The lines below are to be quoted exactly, from the first through the one that contains "COL = S.collection".
==================================================
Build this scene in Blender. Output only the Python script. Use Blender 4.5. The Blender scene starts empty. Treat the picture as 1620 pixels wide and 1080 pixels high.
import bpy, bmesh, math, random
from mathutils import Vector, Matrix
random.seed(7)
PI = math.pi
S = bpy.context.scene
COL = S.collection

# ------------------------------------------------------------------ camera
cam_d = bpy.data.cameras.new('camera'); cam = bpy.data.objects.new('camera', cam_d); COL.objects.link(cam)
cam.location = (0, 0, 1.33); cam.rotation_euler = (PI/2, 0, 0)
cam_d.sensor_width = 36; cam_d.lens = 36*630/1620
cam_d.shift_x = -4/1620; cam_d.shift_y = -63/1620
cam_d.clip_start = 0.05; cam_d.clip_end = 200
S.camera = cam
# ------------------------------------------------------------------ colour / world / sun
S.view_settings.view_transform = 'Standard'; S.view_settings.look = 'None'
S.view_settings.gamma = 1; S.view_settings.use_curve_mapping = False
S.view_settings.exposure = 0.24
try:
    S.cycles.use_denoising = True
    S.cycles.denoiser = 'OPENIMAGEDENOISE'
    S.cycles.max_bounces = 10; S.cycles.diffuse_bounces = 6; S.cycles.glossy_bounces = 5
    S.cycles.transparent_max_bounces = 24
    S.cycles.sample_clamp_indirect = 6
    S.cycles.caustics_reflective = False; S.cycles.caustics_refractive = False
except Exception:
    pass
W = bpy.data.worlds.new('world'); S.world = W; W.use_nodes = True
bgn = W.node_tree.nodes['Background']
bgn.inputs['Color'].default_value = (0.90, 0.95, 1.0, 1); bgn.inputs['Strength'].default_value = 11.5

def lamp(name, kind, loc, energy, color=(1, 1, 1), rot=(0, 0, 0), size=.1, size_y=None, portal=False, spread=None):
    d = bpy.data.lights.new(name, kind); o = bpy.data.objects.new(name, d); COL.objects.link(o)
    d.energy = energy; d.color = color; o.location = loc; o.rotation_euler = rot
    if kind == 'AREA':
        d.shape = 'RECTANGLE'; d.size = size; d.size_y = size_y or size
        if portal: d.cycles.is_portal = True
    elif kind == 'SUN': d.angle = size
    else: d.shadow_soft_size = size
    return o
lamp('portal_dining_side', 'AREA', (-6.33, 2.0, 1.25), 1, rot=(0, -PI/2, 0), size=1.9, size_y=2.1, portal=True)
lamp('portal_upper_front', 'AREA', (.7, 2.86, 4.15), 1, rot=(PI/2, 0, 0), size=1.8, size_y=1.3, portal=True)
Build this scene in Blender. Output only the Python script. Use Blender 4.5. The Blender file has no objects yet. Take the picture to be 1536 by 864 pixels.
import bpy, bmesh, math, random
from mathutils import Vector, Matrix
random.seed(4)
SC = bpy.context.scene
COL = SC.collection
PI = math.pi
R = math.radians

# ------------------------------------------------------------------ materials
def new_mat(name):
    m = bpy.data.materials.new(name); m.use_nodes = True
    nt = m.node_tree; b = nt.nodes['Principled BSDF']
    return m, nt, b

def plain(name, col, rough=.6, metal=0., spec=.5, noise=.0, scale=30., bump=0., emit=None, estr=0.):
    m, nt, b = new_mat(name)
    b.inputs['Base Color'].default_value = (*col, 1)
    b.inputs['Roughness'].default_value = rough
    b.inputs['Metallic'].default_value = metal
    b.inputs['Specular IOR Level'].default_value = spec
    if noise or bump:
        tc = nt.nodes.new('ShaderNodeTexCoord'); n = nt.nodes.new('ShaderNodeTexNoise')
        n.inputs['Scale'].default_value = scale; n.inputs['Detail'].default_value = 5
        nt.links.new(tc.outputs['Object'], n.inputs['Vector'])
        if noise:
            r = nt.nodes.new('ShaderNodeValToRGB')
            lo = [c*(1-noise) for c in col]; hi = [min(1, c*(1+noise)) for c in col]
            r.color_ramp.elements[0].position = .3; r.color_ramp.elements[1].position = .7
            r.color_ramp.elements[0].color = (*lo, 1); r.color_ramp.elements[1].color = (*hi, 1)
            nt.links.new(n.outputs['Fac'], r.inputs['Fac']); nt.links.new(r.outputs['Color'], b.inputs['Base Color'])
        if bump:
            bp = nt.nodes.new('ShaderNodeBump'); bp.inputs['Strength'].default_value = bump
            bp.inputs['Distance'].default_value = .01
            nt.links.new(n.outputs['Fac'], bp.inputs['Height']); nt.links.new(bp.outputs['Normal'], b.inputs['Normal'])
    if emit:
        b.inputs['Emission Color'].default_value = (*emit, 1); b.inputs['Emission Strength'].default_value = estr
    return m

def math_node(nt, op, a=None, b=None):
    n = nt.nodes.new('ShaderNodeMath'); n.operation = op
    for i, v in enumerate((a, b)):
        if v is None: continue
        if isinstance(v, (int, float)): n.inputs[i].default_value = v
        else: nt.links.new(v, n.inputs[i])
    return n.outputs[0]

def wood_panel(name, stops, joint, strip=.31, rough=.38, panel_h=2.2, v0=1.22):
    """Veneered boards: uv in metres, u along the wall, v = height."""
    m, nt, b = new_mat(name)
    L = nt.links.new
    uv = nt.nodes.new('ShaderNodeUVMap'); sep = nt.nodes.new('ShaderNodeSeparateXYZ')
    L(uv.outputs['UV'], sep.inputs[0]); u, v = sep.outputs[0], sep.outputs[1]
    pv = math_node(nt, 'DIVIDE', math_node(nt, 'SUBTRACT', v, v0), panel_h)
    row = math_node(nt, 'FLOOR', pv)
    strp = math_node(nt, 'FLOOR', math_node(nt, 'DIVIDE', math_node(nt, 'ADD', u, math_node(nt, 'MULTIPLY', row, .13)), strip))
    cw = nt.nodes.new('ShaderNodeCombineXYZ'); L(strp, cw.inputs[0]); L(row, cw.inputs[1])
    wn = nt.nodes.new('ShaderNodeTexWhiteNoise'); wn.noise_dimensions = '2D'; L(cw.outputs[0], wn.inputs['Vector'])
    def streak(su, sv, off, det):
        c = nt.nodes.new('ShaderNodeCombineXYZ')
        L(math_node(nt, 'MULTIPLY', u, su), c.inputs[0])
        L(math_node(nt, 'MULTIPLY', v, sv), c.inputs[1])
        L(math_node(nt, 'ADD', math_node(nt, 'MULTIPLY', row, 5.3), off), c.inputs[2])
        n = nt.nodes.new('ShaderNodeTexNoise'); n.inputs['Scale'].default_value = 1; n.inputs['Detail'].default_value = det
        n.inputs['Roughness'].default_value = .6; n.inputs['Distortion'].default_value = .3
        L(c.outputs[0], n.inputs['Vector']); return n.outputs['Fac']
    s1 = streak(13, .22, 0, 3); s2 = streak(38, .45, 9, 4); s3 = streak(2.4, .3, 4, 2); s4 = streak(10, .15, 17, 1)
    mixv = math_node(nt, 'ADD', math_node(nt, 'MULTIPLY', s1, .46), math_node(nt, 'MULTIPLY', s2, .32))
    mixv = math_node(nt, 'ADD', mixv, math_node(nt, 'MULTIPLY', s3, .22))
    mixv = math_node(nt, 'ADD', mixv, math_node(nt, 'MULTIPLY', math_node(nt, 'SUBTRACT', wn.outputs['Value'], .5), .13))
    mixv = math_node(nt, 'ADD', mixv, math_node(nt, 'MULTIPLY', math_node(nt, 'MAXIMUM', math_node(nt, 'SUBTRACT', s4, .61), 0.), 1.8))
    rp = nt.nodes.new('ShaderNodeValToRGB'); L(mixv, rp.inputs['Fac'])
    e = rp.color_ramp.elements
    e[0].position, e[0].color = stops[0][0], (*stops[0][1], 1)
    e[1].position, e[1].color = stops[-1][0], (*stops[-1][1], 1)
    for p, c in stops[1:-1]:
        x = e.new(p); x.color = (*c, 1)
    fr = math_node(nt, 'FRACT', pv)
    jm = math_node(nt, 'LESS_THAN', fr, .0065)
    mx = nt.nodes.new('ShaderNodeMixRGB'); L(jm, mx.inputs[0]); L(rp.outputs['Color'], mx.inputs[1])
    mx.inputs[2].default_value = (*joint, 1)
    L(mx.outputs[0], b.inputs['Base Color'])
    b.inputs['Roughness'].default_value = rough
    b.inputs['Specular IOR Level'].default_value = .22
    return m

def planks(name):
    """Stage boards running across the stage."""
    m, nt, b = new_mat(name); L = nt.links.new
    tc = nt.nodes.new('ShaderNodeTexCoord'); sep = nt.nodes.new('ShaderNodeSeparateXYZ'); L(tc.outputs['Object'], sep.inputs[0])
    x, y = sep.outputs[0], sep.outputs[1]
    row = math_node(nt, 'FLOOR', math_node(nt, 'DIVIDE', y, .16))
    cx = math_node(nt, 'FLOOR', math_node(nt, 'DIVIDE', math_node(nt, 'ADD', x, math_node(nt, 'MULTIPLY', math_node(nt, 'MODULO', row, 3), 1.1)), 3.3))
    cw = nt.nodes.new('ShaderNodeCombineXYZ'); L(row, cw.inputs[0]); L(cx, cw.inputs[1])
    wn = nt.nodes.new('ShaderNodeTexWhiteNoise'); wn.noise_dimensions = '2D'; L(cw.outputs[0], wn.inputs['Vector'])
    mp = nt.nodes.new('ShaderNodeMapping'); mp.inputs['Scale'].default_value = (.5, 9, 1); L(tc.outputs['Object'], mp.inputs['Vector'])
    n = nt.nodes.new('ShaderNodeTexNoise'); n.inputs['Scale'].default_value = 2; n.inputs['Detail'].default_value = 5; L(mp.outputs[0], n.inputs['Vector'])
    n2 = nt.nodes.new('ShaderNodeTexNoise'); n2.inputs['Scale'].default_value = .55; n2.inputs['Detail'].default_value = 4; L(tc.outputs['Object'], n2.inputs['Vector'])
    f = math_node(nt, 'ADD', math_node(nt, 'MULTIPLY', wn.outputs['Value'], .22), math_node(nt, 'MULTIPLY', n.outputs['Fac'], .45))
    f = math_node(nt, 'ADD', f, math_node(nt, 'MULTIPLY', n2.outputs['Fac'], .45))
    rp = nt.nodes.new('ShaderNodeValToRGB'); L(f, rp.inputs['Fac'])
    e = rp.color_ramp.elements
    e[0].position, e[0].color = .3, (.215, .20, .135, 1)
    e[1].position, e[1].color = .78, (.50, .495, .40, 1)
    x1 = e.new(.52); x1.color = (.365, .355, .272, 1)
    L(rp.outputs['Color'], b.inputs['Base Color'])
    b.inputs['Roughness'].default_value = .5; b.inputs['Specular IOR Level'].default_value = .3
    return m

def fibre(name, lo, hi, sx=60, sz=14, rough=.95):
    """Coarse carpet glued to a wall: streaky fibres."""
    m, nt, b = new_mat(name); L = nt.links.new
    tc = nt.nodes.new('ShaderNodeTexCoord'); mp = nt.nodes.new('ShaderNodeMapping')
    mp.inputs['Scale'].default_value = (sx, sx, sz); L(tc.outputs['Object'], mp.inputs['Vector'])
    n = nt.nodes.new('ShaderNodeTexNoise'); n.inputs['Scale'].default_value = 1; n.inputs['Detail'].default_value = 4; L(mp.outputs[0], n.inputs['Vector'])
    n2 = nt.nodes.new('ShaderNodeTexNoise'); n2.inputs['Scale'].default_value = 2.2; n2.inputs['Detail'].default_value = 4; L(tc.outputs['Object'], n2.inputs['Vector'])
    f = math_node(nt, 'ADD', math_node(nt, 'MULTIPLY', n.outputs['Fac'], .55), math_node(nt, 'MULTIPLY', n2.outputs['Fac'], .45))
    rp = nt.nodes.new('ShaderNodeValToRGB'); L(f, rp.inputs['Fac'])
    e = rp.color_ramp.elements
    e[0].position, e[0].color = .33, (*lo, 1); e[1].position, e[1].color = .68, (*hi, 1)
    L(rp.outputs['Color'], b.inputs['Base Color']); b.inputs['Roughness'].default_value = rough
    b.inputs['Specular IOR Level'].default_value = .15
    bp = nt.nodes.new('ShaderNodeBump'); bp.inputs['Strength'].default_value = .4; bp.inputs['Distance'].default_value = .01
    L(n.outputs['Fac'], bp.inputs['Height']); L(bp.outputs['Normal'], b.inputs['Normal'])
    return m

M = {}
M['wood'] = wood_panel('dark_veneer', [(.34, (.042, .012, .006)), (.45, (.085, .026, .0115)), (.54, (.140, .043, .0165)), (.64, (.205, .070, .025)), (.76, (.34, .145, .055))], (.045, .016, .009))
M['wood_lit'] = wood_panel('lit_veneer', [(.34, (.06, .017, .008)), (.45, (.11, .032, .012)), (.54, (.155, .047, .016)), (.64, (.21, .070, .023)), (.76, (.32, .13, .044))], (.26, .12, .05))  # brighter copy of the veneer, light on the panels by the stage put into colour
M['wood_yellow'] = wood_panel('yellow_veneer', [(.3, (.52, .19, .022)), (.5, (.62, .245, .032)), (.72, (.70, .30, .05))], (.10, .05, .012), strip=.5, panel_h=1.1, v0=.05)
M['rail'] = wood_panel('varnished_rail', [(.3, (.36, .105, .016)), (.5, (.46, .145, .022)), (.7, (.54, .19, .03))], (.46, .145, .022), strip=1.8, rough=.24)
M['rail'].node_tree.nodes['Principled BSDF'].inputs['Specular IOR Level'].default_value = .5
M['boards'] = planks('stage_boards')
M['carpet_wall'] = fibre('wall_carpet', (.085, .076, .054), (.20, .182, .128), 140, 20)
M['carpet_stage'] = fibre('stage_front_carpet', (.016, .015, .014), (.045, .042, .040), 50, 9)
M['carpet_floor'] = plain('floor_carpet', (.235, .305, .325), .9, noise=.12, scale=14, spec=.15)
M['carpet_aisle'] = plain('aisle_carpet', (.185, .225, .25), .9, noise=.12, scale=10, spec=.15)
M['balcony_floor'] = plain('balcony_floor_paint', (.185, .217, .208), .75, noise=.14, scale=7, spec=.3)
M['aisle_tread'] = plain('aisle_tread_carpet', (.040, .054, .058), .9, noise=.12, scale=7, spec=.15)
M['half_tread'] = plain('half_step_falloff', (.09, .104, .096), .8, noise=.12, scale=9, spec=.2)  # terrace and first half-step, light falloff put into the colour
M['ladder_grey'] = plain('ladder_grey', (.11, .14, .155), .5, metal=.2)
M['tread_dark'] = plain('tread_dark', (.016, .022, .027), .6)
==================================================
# Answer to this exercise
Build this scene in Blender. Output only the Python script. Use Blender 4.5. The Blender scene starts empty. Treat the picture as 1620 pixels wide and 1080 pixels high.
import bpy, bmesh, math, random
from mathutils import Vector, Matrix
random.seed(7)
PI = math.pi
S = bpy.context.scene
COL = S.collection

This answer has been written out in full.